Hello, I sold my house in Oklahoma and the buyer has completed all inspections in the 10 day period. We received the TRR of repair requests and I had a question on one item. All inspections passed with very minor issues, ie., leaking kitchen faucet, a small area that needs painting on the siding, a nail hole in one shingle. And the last item the buyer wants done on the TRR is to "lower the flower beds" on two sides of the house. The buyer's structural engineer in his report said the flower beds were border line too high and close to the top of the slab. His recommendation was to lower the flower beds or dig a trench between the shrubs and the side of the house. Now granted this was a recommendation on his part and he also stated the flower beds were not up to or over the level of the top of the slab. We thought this was a ridiculous request to put on the TRR. We've read our contract and it reads items the buyer puts on the TRR report is suppose to be items to repair broken things, like hole in the roof, heat/air not working, etc.
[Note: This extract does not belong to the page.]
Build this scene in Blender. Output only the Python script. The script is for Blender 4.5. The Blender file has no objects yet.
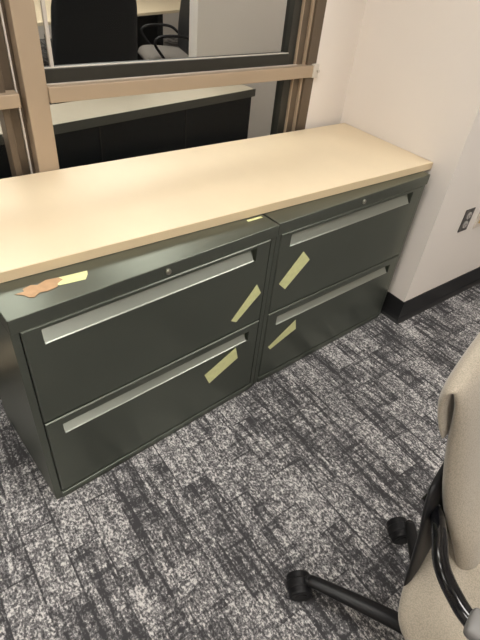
import bpy, bmesh, math, random
from mathutils import Vector, Matrix
random.seed(4)
C = bpy.context.scene.collection
sc = bpy.context.scene
PI = math.pi

# ---------------------------------------------------------------- materials
def mat(name, col, rough=.5, metal=0.0, spec=.5, bump=None, noise=None, coat=0.0):
    m = bpy.data.materials.new(name); m.use_nodes = True
    nt = m.node_tree; b = nt.nodes['Principled BSDF']
    b.inputs['Base Color'].default_value = (*col, 1)
    b.inputs['Roughness'].default_value = rough
    b.inputs['Metallic'].default_value = metal
    b.inputs['Specular IOR Level'].default_value = spec
    b.inputs['Coat Weight'].default_value = coat
    tc = nt.nodes.new('ShaderNodeTexCoord')
    if noise:                                   # (scale, amount) mild colour mottling
        n = nt.nodes.new('ShaderNodeTexNoise'); n.inputs['Scale'].default_value = noise[0]
        n.inputs['Detail'].default_value = 4
        nt.links.new(tc.outputs['Object'], n.inputs['Vector'])
        r = nt.nodes.new('ShaderNodeMapRange')
        r.inputs['From Min'].default_value = .3; r.inputs['From Max'].default_value = .7
        r.inputs['To Min'].default_value = 1 - noise[1]; r.inputs['To Max'].default_value = 1 + noise[1]
        nt.links.new(n.outputs['Fac'], r.inputs['Value'])
        mx = nt.nodes.new('ShaderNodeVectorMath'); mx.operation = 'SCALE'
        mx.inputs[0].default_value = col
        nt.links.new(r.outputs['Result'], mx.inputs['Scale'])
        nt.links.new(mx.outputs['Vector'], b.inputs['Base Color'])
    if bump:                                    # (scale, strength, distance)
        n = nt.nodes.new('ShaderNodeTexNoise'); n.inputs['Scale'].default_value = bump[0]
        n.inputs['Detail'].default_value = 3
        nt.links.new(tc.outputs['Object'], n.inputs['Vector'])
        bp = nt.nodes.new('ShaderNodeBump'); bp.inputs['Strength'].default_value = bump[1]
        bp.inputs['Distance'].default_value = bump[2]
        nt.links.new(n.outputs['Fac'], bp.inputs['Height'])
        nt.links.new(bp.outputs['Normal'], b.inputs['Normal'])
    return m

M = {}
M['paint'] = mat('painted_steel', (.172, .188, .158), .36, .85, .5, noise=(3, .04))
M['pull'] = mat('pull_paint_lit', (.36, .385, .34), .36, .85, .5)  # cabinet paint again, lightened to carry the light the sloping pulls catch
M['lock'] = mat('lock_nickel', (.5, .48, .42), .3, 1)
M['black'] = mat('black_gap', (.006, .006, .006), .7)
M['laminate'] = mat('beige_laminate', (.72, .60, .42), .42, 0, .4, noise=(6, .02), bump=(500, .03, .0005))
M['edge'] = mat('beige_edge', (.64, .51, .33), .45, 0, .4)
M['wall'] = mat('wall_paint', (.74, .685, .63), .8, 0, .3, bump=(350, .12, .001), noise=(1.5, .015))
M['ceiling'] = mat('ceiling_tile', (.75, .72, .68), .9)
M['cove'] = mat('black_rubber', (.012, .012, .013), .45)
M['tan'] = mat('tan_frame', (.37, .285, .20), .4, .15)
M['brown'] = mat('bronze_frame', (.12, .09, .062), .4, .3)
M['gasket'] = mat('dark_gasket', (.020, .019, .014), .45)
M['bead'] = mat('light_bead', (.55, .5, .44), .4)
M['tape'] = mat('yellow_tape', (.70, .71, .36), .6, noise=(60, .06))
M['masking'] = mat('tan_masking_tape', (.46, .29, .16), .7, noise=(60, .08))
M['plastic'] = mat('black_plastic', (.007, .007, .008), .42, 0, .3, bump=(700, .05, .0005))
M['gloss'] = mat('gloss_black', (.004, .004, .005), .13, 0, .6)
M['pad'] = mat('grey_arm_pad', (.16, .155, .15), .5)
M['plate'] = mat('dark_plate', (.085, .078, .072), .4)
M['face'] = mat('receptacle_face', (.42, .39, .36), .4)
M['ivory'] = mat('ivory_plate', (.62, .55, .47), .4)
M['sand'] = mat('sand_top', (.50, .44, .34), .5)
M['amber'] = mat('amber_jack', (.55, .36, .12), .4)
M['leather'] = mat('black_leather', (.006, .007, .009), .5, 0, .3)
M['dark'] = mat('dark_panel', (.006, .0075, .009), .5, 0, .3)
M['greyedge'] = mat('grey_edge', (.09, .085, .07), .4)
M['chrome'] = mat('chair_chrome', (.5, .5, .5), .25, 1)
M['greyfab'] = mat('grey_fabric', (.2, .18, .16), .8)

def emis(name, col, s):
    m = bpy.data.materials.new(name); m.use_nodes = True
    b = m.node_tree.nodes['Principled BSDF']
    b.inputs['Emission Color'].default_value = (*col, 1); b.inputs['Emission Strength'].default_value = s
    b.inputs['Base Color'].default_value = (.8, .8, .8, 1)
    return m
M['lamp'] = emis('lamp_diffuser', (1, .96, .90), 15.2)
M['lamp2'] = emis('lamp_diffuser_next', (1, .94, .86), 14.0)

def fabric(name, col):
    m = bpy.data.materials.new(name); m.use_nodes = True
    nt = m.node_tree; b = nt.nodes['Principled BSDF']; L = nt.links.new
    b.inputs['Roughness'].default_value = .9; b.inputs['Specular IOR Level'].default_value = .2
    b.inputs['Sheen Weight'].default_value = .25
    tc = nt.nodes.new('ShaderNodeTexCoord')
    v = nt.nodes.new('ShaderNodeTexVoronoi'); v.inputs['Scale'].default_value = 330
    L(tc.outputs['Object'], v.inputs['Vector'])
    cr = nt.nodes.new('ShaderNodeMapRange'); cr.inputs['From Max'].default_value = .8
    cr.inputs['To Min'].default_value = 1.06; cr.inputs['To Max'].default_value = .74
    L(v.outputs['Distance'], cr.inputs['Value'])
    mx = nt.nodes.new('ShaderNodeVectorMath'); mx.operation = 'SCALE'; mx.inputs[0].default_value = col
    L(cr.outputs['Result'], mx.inputs['Scale']); L(mx.outputs['Vector'], b.inputs['Base Color'])
    bp = nt.nodes.new('ShaderNodeBump'); bp.inputs['Strength'].default_value = .35; bp.inputs['Distance'].default_value = .0015
    bp.invert = True
    L(v.outputs['Distance'], bp.inputs['Height']); L(bp.outputs['Normal'], b.inputs['Normal'])
    return m
M['fabric'] = fabric('beige_woven_fabric', (.36, .315, .25))

def glass():
    m = bpy.data.materials.new('window_glass'); m.use_nodes = True
    nt = m.node_tree; nt.nodes.clear(); L = nt.links.new
    o = nt.nodes.new('ShaderNodeOutputMaterial'); mx = nt.nodes.new('ShaderNodeMixShader')
    t = nt.nodes.new('ShaderNodeBsdfTransparent'); g = nt.nodes.new('ShaderNodeBsdfGlossy')
    t.inputs['Color'].default_value = (.88, .9, .9, 1); g.inputs['Roughness'].default_value = .01
    f = nt.nodes.new('ShaderNodeFresnel'); f.inputs['IOR'].default_value = 1.11
    L(f.outputs['Fac'], mx.inputs['Fac']); L(t.outputs['BSDF'], mx.inputs[1]); L(g.outputs['BSDF'], mx.inputs[2])
    L(mx.outputs['Shader'], o.inputs['Surface'])
    return m
M['glass'] = glass()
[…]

The structure engineer said it's possible over time having the flower beds too high would cause moisute to seep into the house, etc. But what he failed to think about is, these flower beds have been like this for over 15 years! And the house has passed 3 inspections now during that time, two of which have occured within the past 60 days. So I'm going to mark out the "lowering of the flower beds" request and give it back to my agent. Am I out of line here for not offering to lower flower beds that are not up to high in the first place, plus the fact if there were going to be issues, wouldn't they show up after 15 years? I doubt if this is going to be a deal breaker but in case the buyer wants to back out, they put $5000 earnest money down, will I get their earnest money if they back out at this point based on all this information I've shared? Thanks!